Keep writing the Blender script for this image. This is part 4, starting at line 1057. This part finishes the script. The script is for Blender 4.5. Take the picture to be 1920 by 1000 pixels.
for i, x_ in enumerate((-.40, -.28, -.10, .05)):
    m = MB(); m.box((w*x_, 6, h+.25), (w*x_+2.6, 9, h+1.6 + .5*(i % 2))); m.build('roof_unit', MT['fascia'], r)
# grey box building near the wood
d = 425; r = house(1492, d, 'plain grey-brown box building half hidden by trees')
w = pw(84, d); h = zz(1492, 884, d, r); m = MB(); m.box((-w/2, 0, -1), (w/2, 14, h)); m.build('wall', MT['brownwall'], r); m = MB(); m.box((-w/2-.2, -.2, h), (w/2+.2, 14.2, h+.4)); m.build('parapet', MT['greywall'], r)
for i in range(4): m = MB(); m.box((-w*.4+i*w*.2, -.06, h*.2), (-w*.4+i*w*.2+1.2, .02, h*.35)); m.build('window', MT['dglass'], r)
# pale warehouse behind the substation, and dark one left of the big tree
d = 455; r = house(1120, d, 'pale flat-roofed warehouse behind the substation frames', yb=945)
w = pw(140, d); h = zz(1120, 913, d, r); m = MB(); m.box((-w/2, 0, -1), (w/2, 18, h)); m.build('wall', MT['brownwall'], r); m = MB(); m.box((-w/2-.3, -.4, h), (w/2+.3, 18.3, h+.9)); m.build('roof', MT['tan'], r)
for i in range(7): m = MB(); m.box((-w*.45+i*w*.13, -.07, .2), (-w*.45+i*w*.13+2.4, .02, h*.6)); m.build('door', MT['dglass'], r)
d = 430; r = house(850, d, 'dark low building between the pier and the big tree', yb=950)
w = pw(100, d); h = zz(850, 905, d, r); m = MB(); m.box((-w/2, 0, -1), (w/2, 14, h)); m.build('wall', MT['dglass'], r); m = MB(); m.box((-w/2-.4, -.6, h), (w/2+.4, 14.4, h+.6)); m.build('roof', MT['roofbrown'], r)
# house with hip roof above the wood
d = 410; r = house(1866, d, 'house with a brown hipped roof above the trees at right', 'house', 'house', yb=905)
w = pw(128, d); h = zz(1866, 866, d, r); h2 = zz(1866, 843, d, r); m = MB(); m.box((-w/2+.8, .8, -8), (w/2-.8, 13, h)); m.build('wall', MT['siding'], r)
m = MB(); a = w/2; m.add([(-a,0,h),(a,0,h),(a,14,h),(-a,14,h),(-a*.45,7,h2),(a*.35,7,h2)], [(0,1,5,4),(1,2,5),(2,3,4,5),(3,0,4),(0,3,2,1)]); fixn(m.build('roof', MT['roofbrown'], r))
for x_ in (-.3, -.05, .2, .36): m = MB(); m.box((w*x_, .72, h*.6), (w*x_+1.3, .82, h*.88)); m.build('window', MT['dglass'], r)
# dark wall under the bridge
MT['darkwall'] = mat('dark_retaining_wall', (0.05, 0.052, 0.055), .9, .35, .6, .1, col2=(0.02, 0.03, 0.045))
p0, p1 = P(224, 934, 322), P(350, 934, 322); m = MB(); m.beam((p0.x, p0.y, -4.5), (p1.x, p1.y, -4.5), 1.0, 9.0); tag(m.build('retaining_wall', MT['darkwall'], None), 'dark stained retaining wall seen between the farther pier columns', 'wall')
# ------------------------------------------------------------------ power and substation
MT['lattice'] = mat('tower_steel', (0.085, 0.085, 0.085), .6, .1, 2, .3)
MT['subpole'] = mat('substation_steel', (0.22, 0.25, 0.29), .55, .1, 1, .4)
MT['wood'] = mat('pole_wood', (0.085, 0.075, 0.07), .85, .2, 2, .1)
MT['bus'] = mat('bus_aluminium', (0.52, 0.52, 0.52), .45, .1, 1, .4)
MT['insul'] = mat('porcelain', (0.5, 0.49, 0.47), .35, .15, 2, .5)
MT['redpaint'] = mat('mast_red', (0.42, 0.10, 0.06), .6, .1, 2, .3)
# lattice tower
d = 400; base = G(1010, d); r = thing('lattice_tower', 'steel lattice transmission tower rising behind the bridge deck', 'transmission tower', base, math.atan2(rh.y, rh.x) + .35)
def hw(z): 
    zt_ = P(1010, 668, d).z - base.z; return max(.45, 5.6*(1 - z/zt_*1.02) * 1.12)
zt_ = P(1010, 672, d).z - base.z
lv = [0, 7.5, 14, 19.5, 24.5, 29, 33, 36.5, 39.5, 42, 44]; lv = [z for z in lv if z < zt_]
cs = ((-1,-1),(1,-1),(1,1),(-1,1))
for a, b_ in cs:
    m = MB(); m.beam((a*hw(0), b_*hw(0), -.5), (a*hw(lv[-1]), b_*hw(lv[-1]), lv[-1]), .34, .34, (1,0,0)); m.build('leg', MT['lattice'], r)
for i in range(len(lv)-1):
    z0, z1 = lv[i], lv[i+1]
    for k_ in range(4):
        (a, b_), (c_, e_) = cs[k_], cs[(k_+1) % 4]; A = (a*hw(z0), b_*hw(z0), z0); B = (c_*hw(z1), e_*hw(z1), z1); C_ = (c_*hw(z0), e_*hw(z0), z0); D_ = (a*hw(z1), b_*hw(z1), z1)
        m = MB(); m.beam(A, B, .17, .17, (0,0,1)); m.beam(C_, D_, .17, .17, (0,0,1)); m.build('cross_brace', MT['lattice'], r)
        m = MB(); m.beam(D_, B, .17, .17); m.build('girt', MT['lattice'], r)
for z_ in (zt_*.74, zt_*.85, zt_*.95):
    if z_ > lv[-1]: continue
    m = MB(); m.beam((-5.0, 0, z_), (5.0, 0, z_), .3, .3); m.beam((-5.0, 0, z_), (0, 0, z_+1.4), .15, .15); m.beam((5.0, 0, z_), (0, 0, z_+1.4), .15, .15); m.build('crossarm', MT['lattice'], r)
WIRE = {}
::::
Would you reproduce the material above in full, exactly as given?

WRITTEN ANSWER:
Keep writing the Blender script for this image. This is part 4, starting at line 1057. This part finishes the script. The script is for Blender 4.5. Take the picture to be 1920 by 1000 pixels.
for i, x_ in enumerate((-.40, -.28, -.10, .05)):
    m = MB(); m.box((w*x_, 6, h+.25), (w*x_+2.6, 9, h+1.6 + .5*(i % 2))); m.build('roof_unit', MT['fascia'], r)
# grey box building near the wood
d = 425; r = house(1492, d, 'plain grey-brown box building half hidden by trees')
w = pw(84, d); h = zz(1492, 884, d, r); m = MB(); m.box((-w/2, 0, -1), (w/2, 14, h)); m.build('wall', MT['brownwall'], r); m = MB(); m.box((-w/2-.2, -.2, h), (w/2+.2, 14.2, h+.4)); m.build('parapet', MT['greywall'], r)
for i in range(4): m = MB(); m.box((-w*.4+i*w*.2, -.06, h*.2), (-w*.4+i*w*.2+1.2, .02, h*.35)); m.build('window', MT['dglass'], r)
# pale warehouse behind the substation, and dark one left of the big tree
d = 455; r = house(1120, d, 'pale flat-roofed warehouse behind the substation frames', yb=945)
w = pw(140, d); h = zz(1120, 913, d, r); m = MB(); m.box((-w/2, 0, -1), (w/2, 18, h)); m.build('wall', MT['brownwall'], r); m = MB(); m.box((-w/2-.3, -.4, h), (w/2+.3, 18.3, h+.9)); m.build('roof', MT['tan'], r)
for i in range(7): m = MB(); m.box((-w*.45+i*w*.13, -.07, .2), (-w*.45+i*w*.13+2.4, .02, h*.6)); m.build('door', MT['dglass'], r)
d = 430; r = house(850, d, 'dark low building between the pier and the big tree', yb=950)
w = pw(100, d); h = zz(850, 905, d, r); m = MB(); m.box((-w/2, 0, -1), (w/2, 14, h)); m.build('wall', MT['dglass'], r); m = MB(); m.box((-w/2-.4, -.6, h), (w/2+.4, 14.4, h+.6)); m.build('roof', MT['roofbrown'], r)
# house with hip roof above the wood
d = 410; r = house(1866, d, 'house with a brown hipped roof above the trees at right', 'house', 'house', yb=905)
w = pw(128, d); h = zz(1866, 866, d, r); h2 = zz(1866, 843, d, r); m = MB(); m.box((-w/2+.8, .8, -8), (w/2-.8, 13, h)); m.build('wall', MT['siding'], r)
m = MB(); a = w/2; m.add([(-a,0,h),(a,0,h),(a,14,h),(-a,14,h),(-a*.45,7,h2),(a*.35,7,h2)], [(0,1,5,4),(1,2,5),(2,3,4,5),(3,0,4),(0,3,2,1)]); fixn(m.build('roof', MT['roofbrown'], r))
for x_ in (-.3, -.05, .2, .36): m = MB(); m.box((w*x_, .72, h*.6), (w*x_+1.3, .82, h*.88)); m.build('window', MT['dglass'], r)
# dark wall under the bridge
MT['darkwall'] = mat('dark_retaining_wall', (0.05, 0.052, 0.055), .9, .35, .6, .1, col2=(0.02, 0.03, 0.045))
p0, p1 = P(224, 934, 322), P(350, 934, 322); m = MB(); m.beam((p0.x, p0.y, -4.5), (p1.x, p1.y, -4.5), 1.0, 9.0); tag(m.build('retaining_wall', MT['darkwall'], None), 'dark stained retaining wall seen between the farther pier columns', 'wall')
# ------------------------------------------------------------------ power and substation
MT['lattice'] = mat('tower_steel', (0.085, 0.085, 0.085), .6, .1, 2, .3)
MT['subpole'] = mat('substation_steel', (0.22, 0.25, 0.29), .55, .1, 1, .4)
MT['wood'] = mat('pole_wood', (0.085, 0.075, 0.07), .85, .2, 2, .1)
MT['bus'] = mat('bus_aluminium', (0.52, 0.52, 0.52), .45, .1, 1, .4)
MT['insul'] = mat('porcelain', (0.5, 0.49, 0.47), .35, .15, 2, .5)
MT['redpaint'] = mat('mast_red', (0.42, 0.10, 0.06), .6, .1, 2, .3)
# lattice tower
d = 400; base = G(1010, d); r = thing('lattice_tower', 'steel lattice transmission tower rising behind the bridge deck', 'transmission tower', base, math.atan2(rh.y, rh.x) + .35)
def hw(z): 
    zt_ = P(1010, 668, d).z - base.z; return max(.45, 5.6*(1 - z/zt_*1.02) * 1.12)
zt_ = P(1010, 672, d).z - base.z
lv = [0, 7.5, 14, 19.5, 24.5, 29, 33, 36.5, 39.5, 42, 44]; lv = [z for z in lv if z < zt_]
cs = ((-1,-1),(1,-1),(1,1),(-1,1))
for a, b_ in cs:
    m = MB(); m.beam((a*hw(0), b_*hw(0), -.5), (a*hw(lv[-1]), b_*hw(lv[-1]), lv[-1]), .34, .34, (1,0,0)); m.build('leg', MT['lattice'], r)
for i in range(len(lv)-1):
    z0, z1 = lv[i], lv[i+1]
    for k_ in range(4):
        (a, b_), (c_, e_) = cs[k_], cs[(k_+1) % 4]; A = (a*hw(z0), b_*hw(z0), z0); B = (c_*hw(z1), e_*hw(z1), z1); C_ = (c_*hw(z0), e_*hw(z0), z0); D_ = (a*hw(z1), b_*hw(z1), z1)
        m = MB(); m.beam(A, B, .17, .17, (0,0,1)); m.beam(C_, D_, .17, .17, (0,0,1)); m.build('cross_brace', MT['lattice'], r)
        m = MB(); m.beam(D_, B, .17, .17); m.build('girt', MT['lattice'], r)
for z_ in (zt_*.74, zt_*.85, zt_*.95):
    if z_ > lv[-1]: continue
    m = MB(); m.beam((-5.0, 0, z_), (5.0, 0, z_), .3, .3); m.beam((-5.0, 0, z_), (0, 0, z_+1.4), .15, .15); m.beam((5.0, 0, z_), (0, 0, z_+1.4), .15, .15); m.build('crossarm', MT['lattice'], r)
WIRE = {}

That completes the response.